Computational Skills

  • PDE solvers (Crank-Nicolson for heat equation)
  • Rheological flow models (nonlinear viscosity)
  • Stability analysis (eigenvalues for slab failure)
  • Numerical ice flow models
  • Monte Carlo for avalanche paths

Prerequisites

Required: Series 1 (differential equations, vectors)

Helpful: Series 2 Models 13-16 (energy balance background)

Not required: Prior glaciology knowledge

Entry Points

Avalanche safety focus: Models 43-48 (snow + avalanche cluster)

Climate/sea level interest: Models 49-51 (glacier dynamics)

Hydrology/hazards: Models 43, 52 (snowmelt + permafrost for water resources)

Geomorphology: Models 48, 51, 52 (landscape modification)

Key Insights

  1. Energy balance determines melt timing. Temperature alone insufficient; radiation and turbulent fluxes dominate.

  2. Snowpack structure records history. Each layer reflects weather during deposition. Weak layers persist.

  3. Avalanches are overload failures. Shear stress exceeds strength. Loading rate matters as much as total load.

  4. Glaciers integrate climate. Mass balance smooths interannual variability. Response lags forcing by decades.

  5. Ice deforms nonlinearly. Flow law exponent n≈3 means small stress changes produce large velocity changes.

  6. Permafrost thaw irreversible on human timescales. Centuries to millennia for recovery.

  7. Cryosphere hazards intensifying.
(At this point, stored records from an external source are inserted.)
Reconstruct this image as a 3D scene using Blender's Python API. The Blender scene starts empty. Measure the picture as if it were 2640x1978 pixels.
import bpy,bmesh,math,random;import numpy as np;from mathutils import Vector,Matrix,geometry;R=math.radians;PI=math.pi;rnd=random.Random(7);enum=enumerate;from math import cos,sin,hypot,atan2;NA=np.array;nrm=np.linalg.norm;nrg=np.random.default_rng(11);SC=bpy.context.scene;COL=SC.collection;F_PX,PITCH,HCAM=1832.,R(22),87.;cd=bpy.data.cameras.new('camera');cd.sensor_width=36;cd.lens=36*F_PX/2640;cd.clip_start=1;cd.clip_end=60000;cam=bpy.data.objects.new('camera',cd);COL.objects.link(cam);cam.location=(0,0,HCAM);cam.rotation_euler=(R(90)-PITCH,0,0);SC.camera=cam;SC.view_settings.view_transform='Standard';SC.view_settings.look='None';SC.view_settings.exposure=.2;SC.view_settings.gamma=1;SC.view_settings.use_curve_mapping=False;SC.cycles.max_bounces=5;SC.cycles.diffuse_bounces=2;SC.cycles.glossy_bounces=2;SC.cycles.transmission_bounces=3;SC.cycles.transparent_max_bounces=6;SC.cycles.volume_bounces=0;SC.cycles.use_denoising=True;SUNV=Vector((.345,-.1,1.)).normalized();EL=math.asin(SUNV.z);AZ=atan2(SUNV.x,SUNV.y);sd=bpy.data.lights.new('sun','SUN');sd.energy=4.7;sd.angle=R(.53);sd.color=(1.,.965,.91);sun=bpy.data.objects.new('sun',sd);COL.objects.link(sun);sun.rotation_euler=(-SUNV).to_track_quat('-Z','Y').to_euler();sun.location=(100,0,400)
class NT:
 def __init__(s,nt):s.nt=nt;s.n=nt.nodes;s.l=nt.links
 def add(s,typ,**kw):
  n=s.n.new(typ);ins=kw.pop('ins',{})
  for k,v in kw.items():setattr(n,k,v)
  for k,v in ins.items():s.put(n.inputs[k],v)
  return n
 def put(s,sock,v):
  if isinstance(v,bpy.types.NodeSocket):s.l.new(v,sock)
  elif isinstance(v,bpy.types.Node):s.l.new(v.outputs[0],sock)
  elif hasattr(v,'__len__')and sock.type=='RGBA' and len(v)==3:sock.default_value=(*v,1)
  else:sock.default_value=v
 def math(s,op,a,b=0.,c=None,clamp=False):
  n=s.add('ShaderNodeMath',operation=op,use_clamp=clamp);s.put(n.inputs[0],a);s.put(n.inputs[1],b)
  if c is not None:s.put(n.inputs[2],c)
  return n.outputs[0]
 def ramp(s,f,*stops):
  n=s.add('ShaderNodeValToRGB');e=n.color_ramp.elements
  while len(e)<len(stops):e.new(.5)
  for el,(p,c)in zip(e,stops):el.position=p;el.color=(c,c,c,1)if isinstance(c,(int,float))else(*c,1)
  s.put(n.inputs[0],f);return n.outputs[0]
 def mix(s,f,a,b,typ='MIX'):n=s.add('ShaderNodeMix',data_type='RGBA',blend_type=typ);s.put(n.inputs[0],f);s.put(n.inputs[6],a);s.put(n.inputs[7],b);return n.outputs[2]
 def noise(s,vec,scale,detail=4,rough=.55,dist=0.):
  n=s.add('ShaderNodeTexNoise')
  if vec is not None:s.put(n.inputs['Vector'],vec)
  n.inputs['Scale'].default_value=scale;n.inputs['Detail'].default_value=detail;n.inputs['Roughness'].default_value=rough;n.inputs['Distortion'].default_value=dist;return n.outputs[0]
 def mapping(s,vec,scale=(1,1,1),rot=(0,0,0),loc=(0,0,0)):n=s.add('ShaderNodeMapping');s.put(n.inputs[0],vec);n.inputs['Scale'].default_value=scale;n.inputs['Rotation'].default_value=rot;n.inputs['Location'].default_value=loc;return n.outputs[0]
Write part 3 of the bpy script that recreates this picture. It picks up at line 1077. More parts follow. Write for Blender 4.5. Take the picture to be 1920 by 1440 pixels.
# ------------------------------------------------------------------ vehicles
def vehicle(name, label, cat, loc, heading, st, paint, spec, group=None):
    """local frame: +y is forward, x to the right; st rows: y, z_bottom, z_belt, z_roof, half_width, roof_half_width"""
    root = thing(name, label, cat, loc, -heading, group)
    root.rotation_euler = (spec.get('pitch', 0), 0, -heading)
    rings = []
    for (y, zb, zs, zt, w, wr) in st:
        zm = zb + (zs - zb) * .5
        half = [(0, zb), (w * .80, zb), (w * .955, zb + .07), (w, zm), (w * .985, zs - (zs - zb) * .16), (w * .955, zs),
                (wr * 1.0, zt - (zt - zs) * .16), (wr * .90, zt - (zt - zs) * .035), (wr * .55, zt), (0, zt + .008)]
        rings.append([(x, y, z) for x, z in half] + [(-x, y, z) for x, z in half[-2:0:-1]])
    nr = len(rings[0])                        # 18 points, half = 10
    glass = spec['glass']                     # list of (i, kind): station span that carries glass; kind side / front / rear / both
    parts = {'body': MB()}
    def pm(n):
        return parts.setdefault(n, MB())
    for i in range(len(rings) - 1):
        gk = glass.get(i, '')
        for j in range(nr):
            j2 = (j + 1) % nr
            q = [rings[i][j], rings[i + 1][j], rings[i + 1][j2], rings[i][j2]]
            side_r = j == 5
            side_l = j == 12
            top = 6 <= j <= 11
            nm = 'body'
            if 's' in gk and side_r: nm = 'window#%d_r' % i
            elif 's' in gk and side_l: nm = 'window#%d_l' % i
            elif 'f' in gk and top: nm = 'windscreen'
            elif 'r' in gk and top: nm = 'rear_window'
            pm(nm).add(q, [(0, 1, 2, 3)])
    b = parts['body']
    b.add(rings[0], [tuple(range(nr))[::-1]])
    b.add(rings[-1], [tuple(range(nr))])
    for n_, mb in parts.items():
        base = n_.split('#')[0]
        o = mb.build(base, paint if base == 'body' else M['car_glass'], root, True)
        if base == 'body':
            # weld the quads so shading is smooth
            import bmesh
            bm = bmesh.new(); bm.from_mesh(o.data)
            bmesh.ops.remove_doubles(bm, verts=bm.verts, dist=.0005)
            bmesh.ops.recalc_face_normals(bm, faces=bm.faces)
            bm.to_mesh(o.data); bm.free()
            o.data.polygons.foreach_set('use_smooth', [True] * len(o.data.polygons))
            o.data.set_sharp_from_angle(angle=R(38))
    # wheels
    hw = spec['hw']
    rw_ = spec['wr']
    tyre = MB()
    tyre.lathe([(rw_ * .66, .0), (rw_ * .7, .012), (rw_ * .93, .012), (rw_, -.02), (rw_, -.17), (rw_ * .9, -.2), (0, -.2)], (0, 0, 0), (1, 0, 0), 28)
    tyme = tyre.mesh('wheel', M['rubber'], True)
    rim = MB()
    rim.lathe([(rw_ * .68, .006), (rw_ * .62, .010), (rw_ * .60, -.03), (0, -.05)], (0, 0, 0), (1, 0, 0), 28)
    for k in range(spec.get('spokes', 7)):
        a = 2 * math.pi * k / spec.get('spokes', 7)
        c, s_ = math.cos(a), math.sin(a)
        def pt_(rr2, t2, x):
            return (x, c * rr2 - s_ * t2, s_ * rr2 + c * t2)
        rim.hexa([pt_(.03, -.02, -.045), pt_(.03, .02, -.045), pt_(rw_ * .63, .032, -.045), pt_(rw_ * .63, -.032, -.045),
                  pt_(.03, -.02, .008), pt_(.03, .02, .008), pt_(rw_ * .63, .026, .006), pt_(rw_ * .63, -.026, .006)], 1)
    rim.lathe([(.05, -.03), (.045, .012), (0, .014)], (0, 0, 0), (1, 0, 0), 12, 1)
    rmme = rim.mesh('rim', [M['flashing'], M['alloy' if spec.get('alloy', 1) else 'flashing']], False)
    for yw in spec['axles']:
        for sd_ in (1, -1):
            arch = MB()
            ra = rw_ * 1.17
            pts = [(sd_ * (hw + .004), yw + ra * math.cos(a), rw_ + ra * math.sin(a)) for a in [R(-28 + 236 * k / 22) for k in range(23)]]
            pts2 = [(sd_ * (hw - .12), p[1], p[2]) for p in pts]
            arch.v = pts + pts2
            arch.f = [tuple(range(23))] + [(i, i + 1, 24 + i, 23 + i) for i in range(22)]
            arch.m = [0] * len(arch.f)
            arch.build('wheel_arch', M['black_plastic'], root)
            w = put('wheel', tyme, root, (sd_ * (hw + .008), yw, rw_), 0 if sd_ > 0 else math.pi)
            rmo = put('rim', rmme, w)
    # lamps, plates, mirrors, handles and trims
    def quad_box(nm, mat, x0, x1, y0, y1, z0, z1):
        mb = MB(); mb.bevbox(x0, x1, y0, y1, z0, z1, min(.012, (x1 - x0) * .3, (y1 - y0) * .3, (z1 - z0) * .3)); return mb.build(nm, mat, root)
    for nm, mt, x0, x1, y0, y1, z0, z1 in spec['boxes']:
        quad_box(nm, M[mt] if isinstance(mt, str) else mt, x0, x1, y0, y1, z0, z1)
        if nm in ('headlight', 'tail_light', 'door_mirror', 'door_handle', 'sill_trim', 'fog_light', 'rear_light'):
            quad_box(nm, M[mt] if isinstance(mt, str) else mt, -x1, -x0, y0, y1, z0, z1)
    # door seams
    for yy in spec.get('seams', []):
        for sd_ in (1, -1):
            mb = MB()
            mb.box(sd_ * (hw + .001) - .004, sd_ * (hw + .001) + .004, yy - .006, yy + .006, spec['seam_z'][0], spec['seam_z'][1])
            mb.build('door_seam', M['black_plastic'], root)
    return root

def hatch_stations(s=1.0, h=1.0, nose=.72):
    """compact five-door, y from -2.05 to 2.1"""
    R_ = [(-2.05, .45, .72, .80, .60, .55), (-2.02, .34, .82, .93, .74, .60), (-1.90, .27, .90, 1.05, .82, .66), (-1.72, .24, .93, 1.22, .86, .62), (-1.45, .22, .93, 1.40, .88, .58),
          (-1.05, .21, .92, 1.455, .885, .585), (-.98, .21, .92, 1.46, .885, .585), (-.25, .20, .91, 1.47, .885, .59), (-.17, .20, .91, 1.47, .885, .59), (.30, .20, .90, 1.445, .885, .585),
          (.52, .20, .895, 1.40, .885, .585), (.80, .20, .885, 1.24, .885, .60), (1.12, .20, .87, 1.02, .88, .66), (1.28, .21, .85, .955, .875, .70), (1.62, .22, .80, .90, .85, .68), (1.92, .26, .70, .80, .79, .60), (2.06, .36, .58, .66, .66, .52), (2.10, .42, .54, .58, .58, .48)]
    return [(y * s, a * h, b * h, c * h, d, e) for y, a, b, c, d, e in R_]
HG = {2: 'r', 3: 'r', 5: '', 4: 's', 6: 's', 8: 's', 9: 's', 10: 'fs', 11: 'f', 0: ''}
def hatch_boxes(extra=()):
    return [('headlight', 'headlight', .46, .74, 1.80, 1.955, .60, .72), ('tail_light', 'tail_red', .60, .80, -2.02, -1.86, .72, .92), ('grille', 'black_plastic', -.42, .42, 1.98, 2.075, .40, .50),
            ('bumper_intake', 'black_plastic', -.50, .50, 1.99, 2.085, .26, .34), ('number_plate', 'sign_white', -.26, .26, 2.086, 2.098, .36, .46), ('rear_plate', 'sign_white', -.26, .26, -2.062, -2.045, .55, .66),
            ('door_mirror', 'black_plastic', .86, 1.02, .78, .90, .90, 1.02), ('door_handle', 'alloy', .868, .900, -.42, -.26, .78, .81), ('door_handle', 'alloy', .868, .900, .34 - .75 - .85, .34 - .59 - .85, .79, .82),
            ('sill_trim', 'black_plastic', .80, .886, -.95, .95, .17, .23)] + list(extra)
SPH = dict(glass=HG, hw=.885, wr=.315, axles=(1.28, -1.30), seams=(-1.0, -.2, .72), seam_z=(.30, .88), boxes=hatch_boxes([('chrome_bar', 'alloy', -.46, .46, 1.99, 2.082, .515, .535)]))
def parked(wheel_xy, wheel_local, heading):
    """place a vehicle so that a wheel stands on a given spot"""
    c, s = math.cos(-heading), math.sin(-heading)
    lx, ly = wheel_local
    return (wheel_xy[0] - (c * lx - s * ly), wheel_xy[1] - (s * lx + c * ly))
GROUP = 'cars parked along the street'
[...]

Climate warming increases avalanche, GLOF, debris flow risks.

Applications

  • Avalanche forecasting (highway/ski area safety)
  • Water resources (snowmelt timing and volume)
  • Sea level projection (ice sheet contributions)
  • Permafrost engineering (foundation design)
  • Glacial hazard assessment (GLOF risk)
  • Climate change impacts (cryosphere feedbacks)

Extensions

For remote sensing: Series 5 Models 52-53 (snow from optical/microwave)

For climate: Ice-albedo feedback, polar amplification (future series)

For hydrology: Snowmelt hydrology connects to Series 2

Estimated Time

Per model: 3-4 hours

Full series: 35-45 hours

Avalanche sequence (43-48): 20-25 hours


Prerequisites: Series 1 required. Series 2 Models 13-16 recommended for energy balance background.